:: REQUIREMENT ::
Could you transcribe the material below exactly, without leaving out a single line?
>> START
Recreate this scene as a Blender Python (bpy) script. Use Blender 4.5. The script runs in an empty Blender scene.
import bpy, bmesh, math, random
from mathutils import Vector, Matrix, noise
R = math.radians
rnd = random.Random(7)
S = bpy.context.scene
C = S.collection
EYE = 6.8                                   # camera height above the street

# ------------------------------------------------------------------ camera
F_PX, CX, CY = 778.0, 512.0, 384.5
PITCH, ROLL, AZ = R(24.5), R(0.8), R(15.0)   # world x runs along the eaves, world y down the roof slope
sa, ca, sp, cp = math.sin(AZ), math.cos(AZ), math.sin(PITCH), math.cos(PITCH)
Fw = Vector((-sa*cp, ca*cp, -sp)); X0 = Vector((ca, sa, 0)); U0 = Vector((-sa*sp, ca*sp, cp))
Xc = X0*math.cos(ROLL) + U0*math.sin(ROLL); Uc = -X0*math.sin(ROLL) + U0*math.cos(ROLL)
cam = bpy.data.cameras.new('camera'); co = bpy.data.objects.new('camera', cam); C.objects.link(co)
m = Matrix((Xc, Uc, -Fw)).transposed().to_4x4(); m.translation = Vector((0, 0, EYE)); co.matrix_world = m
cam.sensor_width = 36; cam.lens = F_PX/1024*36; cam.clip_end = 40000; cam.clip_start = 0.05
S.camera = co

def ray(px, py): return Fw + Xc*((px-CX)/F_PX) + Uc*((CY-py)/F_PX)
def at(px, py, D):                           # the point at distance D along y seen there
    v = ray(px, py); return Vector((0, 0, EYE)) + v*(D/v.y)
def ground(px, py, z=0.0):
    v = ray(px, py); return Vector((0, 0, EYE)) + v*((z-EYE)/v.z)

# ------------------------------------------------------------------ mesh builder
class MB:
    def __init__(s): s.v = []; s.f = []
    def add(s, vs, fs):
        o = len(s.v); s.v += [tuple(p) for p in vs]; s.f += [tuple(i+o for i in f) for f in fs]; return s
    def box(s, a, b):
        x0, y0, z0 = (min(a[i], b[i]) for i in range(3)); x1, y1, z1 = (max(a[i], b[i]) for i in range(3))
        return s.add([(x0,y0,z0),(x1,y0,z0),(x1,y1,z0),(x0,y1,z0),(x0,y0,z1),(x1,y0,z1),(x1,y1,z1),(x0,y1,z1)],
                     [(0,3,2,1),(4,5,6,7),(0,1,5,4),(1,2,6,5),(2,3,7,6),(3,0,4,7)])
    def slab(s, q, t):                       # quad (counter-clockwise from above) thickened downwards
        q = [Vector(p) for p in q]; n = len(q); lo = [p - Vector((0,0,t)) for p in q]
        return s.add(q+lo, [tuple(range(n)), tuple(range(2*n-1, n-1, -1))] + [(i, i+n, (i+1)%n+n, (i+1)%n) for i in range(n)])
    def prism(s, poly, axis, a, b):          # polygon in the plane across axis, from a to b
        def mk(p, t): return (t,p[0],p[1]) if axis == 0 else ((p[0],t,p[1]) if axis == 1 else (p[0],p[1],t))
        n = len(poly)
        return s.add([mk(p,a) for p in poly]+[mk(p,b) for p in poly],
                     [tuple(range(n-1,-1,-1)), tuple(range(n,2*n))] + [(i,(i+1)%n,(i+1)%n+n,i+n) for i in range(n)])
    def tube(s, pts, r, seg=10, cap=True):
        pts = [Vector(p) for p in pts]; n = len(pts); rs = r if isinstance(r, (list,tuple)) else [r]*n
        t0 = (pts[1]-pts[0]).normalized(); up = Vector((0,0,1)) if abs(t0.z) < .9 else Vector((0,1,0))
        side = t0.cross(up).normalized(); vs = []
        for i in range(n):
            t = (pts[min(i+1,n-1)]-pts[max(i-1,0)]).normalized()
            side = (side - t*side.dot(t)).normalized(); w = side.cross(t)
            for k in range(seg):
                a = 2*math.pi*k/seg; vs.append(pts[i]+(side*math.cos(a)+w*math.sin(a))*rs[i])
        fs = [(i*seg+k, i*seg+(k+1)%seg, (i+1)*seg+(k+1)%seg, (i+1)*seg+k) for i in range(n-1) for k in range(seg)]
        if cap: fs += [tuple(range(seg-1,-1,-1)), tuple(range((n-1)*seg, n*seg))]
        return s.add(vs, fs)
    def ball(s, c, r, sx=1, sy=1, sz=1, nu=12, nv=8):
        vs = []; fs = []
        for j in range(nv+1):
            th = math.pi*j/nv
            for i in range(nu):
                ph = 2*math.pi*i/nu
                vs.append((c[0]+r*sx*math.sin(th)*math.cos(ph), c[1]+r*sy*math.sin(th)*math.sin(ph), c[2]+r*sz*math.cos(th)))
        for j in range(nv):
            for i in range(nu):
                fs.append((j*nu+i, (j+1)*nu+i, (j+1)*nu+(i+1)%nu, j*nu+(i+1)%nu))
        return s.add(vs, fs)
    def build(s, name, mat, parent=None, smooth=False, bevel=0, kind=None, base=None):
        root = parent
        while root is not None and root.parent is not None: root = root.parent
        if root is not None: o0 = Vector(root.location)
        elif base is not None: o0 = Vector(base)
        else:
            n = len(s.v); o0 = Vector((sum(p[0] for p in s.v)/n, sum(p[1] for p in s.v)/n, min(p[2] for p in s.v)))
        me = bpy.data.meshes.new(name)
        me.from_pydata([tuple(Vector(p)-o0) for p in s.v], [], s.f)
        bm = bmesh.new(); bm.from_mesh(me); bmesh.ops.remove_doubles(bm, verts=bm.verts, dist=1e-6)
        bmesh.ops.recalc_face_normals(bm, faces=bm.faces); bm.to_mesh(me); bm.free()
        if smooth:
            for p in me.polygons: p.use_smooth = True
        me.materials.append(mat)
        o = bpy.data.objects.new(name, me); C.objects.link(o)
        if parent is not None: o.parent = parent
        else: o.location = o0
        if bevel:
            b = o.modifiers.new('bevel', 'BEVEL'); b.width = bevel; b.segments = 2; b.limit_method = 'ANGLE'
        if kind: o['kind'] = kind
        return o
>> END
:: RESULT FOR THIS TASK ::
Recreate this scene as a Blender Python (bpy) script. Use Blender 4.5. The script runs in an empty Blender scene.
import bpy, bmesh, math, random
from mathutils import Vector, Matrix, noise
R = math.radians
rnd = random.Random(7)
S = bpy.context.scene
C = S.collection
EYE = 6.8                                   # camera height above the street

# ------------------------------------------------------------------ camera
F_PX, CX, CY = 778.0, 512.0, 384.5
PITCH, ROLL, AZ = R(24.5), R(0.8), R(15.0)   # world x runs along the eaves, world y down the roof slope
sa, ca, sp, cp = math.sin(AZ), math.cos(AZ), math.sin(PITCH), math.cos(PITCH)
Fw = Vector((-sa*cp, ca*cp, -sp)); X0 = Vector((ca, sa, 0)); U0 = Vector((-sa*sp, ca*sp, cp))
Xc = X0*math.cos(ROLL) + U0*math.sin(ROLL); Uc = -X0*math.sin(ROLL) + U0*math.cos(ROLL)
cam = bpy.data.cameras.new('camera'); co = bpy.data.objects.new('camera', cam); C.objects.link(co)
m = Matrix((Xc, Uc, -Fw)).transposed().to_4x4(); m.translation = Vector((0, 0, EYE)); co.matrix_world = m
cam.sensor_width = 36; cam.lens = F_PX/1024*36; cam.clip_end = 40000; cam.clip_start = 0.05
S.camera = co

def ray(px, py): return Fw + Xc*((px-CX)/F_PX) + Uc*((CY-py)/F_PX)
def at(px, py, D):                           # the point at distance D along y seen there
    v = ray(px, py); return Vector((0, 0, EYE)) + v*(D/v.y)
def ground(px, py, z=0.0):
    v = ray(px, py); return Vector((0, 0, EYE)) + v*((z-EYE)/v.z)

# ------------------------------------------------------------------ mesh builder
class MB:
    def __init__(s): s.v = []; s.f = []
    def add(s, vs, fs):
        o = len(s.v); s.v += [tuple(p) for p in vs]; s.f += [tuple(i+o for i in f) for f in fs]; return s
    def box(s, a, b):
        x0, y0, z0 = (min(a[i], b[i]) for i in range(3)); x1, y1, z1 = (max(a[i], b[i]) for i in range(3))
        return s.add([(x0,y0,z0),(x1,y0,z0),(x1,y1,z0),(x0,y1,z0),(x0,y0,z1),(x1,y0,z1),(x1,y1,z1),(x0,y1,z1)],
                     [(0,3,2,1),(4,5,6,7),(0,1,5,4),(1,2,6,5),(2,3,7,6),(3,0,4,7)])
    def slab(s, q, t):                       # quad (counter-clockwise from above) thickened downwards
        q = [Vector(p) for p in q]; n = len(q); lo = [p - Vector((0,0,t)) for p in q]
        return s.add(q+lo, [tuple(range(n)), tuple(range(2*n-1, n-1, -1))] + [(i, i+n, (i+1)%n+n, (i+1)%n) for i in range(n)])
    def prism(s, poly, axis, a, b):          # polygon in the plane across axis, from a to b
        def mk(p, t): return (t,p[0],p[1]) if axis == 0 else ((p[0],t,p[1]) if axis == 1 else (p[0],p[1],t))
        n = len(poly)
        return s.add([mk(p,a) for p in poly]+[mk(p,b) for p in poly],
                     [tuple(range(n-1,-1,-1)), tuple(range(n,2*n))] + [(i,(i+1)%n,(i+1)%n+n,i+n) for i in range(n)])
    def tube(s, pts, r, seg=10, cap=True):
        pts = [Vector(p) for p in pts]; n = len(pts); rs = r if isinstance(r, (list,tuple)) else [r]*n
        t0 = (pts[1]-pts[0]).normalized(); up = Vector((0,0,1)) if abs(t0.z) < .9 else Vector((0,1,0))
        side = t0.cross(up).normalized(); vs = []
        for i in range(n):
            t = (pts[min(i+1,n-1)]-pts[max(i-1,0)]).normalized()
            side = (side - t*side.dot(t)).normalized(); w = side.cross(t)
            for k in range(seg):
                a = 2*math.pi*k/seg; vs.append(pts[i]+(side*math.cos(a)+w*math.sin(a))*rs[i])
        fs = [(i*seg+k, i*seg+(k+1)%seg, (i+1)*seg+(k+1)%seg, (i+1)*seg+k) for i in range(n-1) for k in range(seg)]
        if cap: fs += [tuple(range(seg-1,-1,-1)), tuple(range((n-1)*seg, n*seg))]
        return s.add(vs, fs)
    def ball(s, c, r, sx=1, sy=1, sz=1, nu=12, nv=8):
        vs = []; fs = []
        for j in range(nv+1):
            th = math.pi*j/nv
            for i in range(nu):
                ph = 2*math.pi*i/nu
                vs.append((c[0]+r*sx*math.sin(th)*math.cos(ph), c[1]+r*sy*math.sin(th)*math.sin(ph), c[2]+r*sz*math.cos(th)))
        for j in range(nv):
            for i in range(nu):
                fs.append((j*nu+i, (j+1)*nu+i, (j+1)*nu+(i+1)%nu, j*nu+(i+1)%nu))
        return s.add(vs, fs)
    def build(s, name, mat, parent=None, smooth=False, bevel=0, kind=None, base=None):
        root = parent
        while root is not None and root.parent is not None: root = root.parent
        if root is not None: o0 = Vector(root.location)
        elif base is not None: o0 = Vector(base)
        else:
            n = len(s.v); o0 = Vector((sum(p[0] for p in s.v)/n, sum(p[1] for p in s.v)/n, min(p[2] for p in s.v)))
        me = bpy.data.meshes.new(name)
        me.from_pydata([tuple(Vector(p)-o0) for p in s.v], [], s.f)
        bm = bmesh.new(); bm.from_mesh(me); bmesh.ops.remove_doubles(bm, verts=bm.verts, dist=1e-6)
        bmesh.ops.recalc_face_normals(bm, faces=bm.faces); bm.to_mesh(me); bm.free()
        if smooth:
            for p in me.polygons: p.use_smooth = True
        me.materials.append(mat)
        o = bpy.data.objects.new(name, me); C.objects.link(o)
        if parent is not None: o.parent = parent
        else: o.location = o0
        if bevel:
            b = o.modifiers.new('bevel', 'BEVEL'); b.width = bevel; b.segments = 2; b.limit_method = 'ANGLE'
        if kind: o['kind'] = kind
        return o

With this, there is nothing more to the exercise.